▶ [TASK DIRECTIONS] Write out the data again exactly, skipping every picture.

▶ [DATASET SECTION]

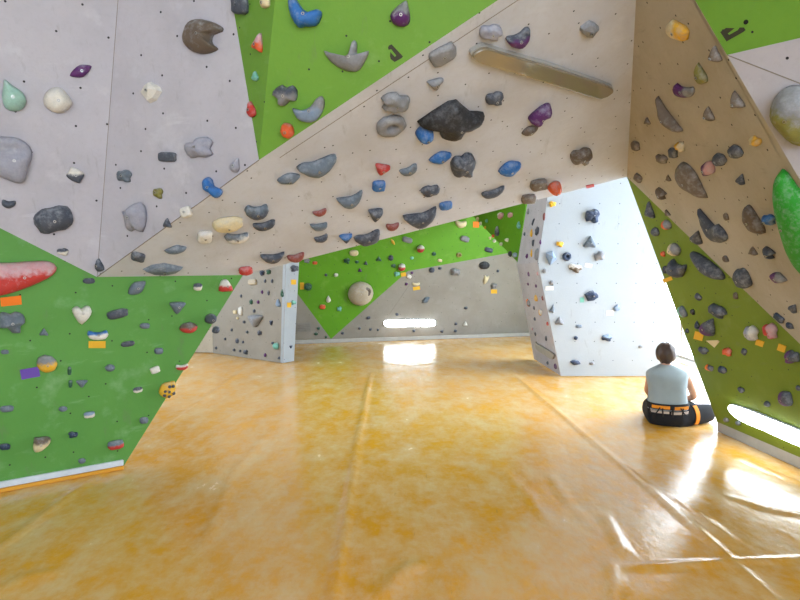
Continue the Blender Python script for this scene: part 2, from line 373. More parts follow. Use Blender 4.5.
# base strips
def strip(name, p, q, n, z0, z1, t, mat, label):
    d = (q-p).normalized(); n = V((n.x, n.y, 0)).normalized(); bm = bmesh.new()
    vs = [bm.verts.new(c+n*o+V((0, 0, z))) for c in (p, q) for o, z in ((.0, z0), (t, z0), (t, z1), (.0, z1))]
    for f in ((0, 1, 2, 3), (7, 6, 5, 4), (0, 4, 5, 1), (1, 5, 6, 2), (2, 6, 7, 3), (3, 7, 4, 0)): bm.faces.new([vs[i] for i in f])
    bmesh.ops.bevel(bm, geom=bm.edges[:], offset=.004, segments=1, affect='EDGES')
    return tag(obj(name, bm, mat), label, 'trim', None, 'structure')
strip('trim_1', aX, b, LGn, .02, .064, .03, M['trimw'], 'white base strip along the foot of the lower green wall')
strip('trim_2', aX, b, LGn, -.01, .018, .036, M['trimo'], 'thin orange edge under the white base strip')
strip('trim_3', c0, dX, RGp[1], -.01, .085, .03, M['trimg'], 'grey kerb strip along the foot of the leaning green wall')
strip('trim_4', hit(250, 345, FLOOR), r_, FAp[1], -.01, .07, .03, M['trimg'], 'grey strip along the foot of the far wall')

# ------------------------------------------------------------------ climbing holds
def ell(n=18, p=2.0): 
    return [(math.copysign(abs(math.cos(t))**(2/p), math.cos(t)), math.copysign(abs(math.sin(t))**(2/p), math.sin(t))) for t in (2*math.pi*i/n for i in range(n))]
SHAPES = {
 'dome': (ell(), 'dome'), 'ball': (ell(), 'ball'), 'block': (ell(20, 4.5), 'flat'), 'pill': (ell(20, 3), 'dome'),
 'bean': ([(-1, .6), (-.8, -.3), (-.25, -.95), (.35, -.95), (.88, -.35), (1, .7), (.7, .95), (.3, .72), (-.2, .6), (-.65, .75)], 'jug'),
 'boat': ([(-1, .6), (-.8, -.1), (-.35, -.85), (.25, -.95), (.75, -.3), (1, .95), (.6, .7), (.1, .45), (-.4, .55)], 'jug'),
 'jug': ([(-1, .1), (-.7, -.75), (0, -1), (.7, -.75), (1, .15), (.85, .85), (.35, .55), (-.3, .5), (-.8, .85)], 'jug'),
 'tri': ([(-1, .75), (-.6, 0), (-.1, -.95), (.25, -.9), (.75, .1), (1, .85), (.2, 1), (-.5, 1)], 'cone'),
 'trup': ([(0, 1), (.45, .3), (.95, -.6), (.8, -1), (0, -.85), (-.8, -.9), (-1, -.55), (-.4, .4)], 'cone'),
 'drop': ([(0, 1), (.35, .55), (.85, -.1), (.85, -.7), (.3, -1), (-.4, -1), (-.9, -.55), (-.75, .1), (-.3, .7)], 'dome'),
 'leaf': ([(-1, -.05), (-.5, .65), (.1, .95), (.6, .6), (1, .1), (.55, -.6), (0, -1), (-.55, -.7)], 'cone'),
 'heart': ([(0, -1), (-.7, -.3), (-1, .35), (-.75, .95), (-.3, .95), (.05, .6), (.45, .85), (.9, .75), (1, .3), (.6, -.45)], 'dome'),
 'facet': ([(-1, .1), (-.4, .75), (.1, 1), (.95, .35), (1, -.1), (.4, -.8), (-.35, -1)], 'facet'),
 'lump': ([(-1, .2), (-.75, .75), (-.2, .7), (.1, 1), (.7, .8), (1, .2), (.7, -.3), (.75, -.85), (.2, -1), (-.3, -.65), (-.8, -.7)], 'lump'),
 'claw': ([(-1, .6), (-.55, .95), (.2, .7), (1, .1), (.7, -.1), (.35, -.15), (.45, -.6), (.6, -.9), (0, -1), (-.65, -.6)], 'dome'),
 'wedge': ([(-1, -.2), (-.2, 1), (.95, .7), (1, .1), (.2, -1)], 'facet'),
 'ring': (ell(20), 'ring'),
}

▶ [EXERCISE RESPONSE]
Continue the Blender Python script for this scene: part 2, from line 373. More parts follow. Use Blender 4.5.
# base strips
def strip(name, p, q, n, z0, z1, t, mat, label):
    d = (q-p).normalized(); n = V((n.x, n.y, 0)).normalized(); bm = bmesh.new()
    vs = [bm.verts.new(c+n*o+V((0, 0, z))) for c in (p, q) for o, z in ((.0, z0), (t, z0), (t, z1), (.0, z1))]
    for f in ((0, 1, 2, 3), (7, 6, 5, 4), (0, 4, 5, 1), (1, 5, 6, 2), (2, 6, 7, 3), (3, 7, 4, 0)): bm.faces.new([vs[i] for i in f])
    bmesh.ops.bevel(bm, geom=bm.edges[:], offset=.004, segments=1, affect='EDGES')
    return tag(obj(name, bm, mat), label, 'trim', None, 'structure')
strip('trim_1', aX, b, LGn, .02, .064, .03, M['trimw'], 'white base strip along the foot of the lower green wall')
strip('trim_2', aX, b, LGn, -.01, .018, .036, M['trimo'], 'thin orange edge under the white base strip')
strip('trim_3', c0, dX, RGp[1], -.01, .085, .03, M['trimg'], 'grey kerb strip along the foot of the leaning green wall')
strip('trim_4', hit(250, 345, FLOOR), r_, FAp[1], -.01, .07, .03, M['trimg'], 'grey strip along the foot of the far wall')

# ------------------------------------------------------------------ climbing holds
def ell(n=18, p=2.0): 
    return [(math.copysign(abs(math.cos(t))**(2/p), math.cos(t)), math.copysign(abs(math.sin(t))**(2/p), math.sin(t))) for t in (2*math.pi*i/n for i in range(n))]
SHAPES = {
 'dome': (ell(), 'dome'), 'ball': (ell(), 'ball'), 'block': (ell(20, 4.5), 'flat'), 'pill': (ell(20, 3), 'dome'),
 'bean': ([(-1, .6), (-.8, -.3), (-.25, -.95), (.35, -.95), (.88, -.35), (1, .7), (.7, .95), (.3, .72), (-.2, .6), (-.65, .75)], 'jug'),
 'boat': ([(-1, .6), (-.8, -.1), (-.35, -.85), (.25, -.95), (.75, -.3), (1, .95), (.6, .7), (.1, .45), (-.4, .55)], 'jug'),
 'jug': ([(-1, .1), (-.7, -.75), (0, -1), (.7, -.75), (1, .15), (.85, .85), (.35, .55), (-.3, .5), (-.8, .85)], 'jug'),
 'tri': ([(-1, .75), (-.6, 0), (-.1, -.95), (.25, -.9), (.75, .1), (1, .85), (.2, 1), (-.5, 1)], 'cone'),
 'trup': ([(0, 1), (.45, .3), (.95, -.6), (.8, -1), (0, -.85), (-.8, -.9), (-1, -.55), (-.4, .4)], 'cone'),
 'drop': ([(0, 1), (.35, .55), (.85, -.1), (.85, -.7), (.3, -1), (-.4, -1), (-.9, -.55), (-.75, .1), (-.3, .7)], 'dome'),
 'leaf': ([(-1, -.05), (-.5, .65), (.1, .95), (.6, .6), (1, .1), (.55, -.6), (0, -1), (-.55, -.7)], 'cone'),
 'heart': ([(0, -1), (-.7, -.3), (-1, .35), (-.75, .95), (-.3, .95), (.05, .6), (.45, .85), (.9, .75), (1, .3), (.6, -.45)], 'dome'),
 'facet': ([(-1, .1), (-.4, .75), (.1, 1), (.95, .35), (1, -.1), (.4, -.8), (-.35, -1)], 'facet'),
 'lump': ([(-1, .2), (-.75, .75), (-.2, .7), (.1, 1), (.7, .8), (1, .2), (.7, -.3), (.75, -.85), (.2, -1), (-.3, -.65), (-.8, -.7)], 'lump'),
 'claw': ([(-1, .6), (-.55, .95), (.2, .7), (1, .1), (.7, -.1), (.35, -.15), (.45, -.6), (.6, -.9), (0, -1), (-.65, -.6)], 'dome'),
 'wedge': ([(-1, -.2), (-.2, 1), (.95, .7), (1, .1), (.2, -1)], 'facet'),
 'ring': (ell(20), 'ring'),
}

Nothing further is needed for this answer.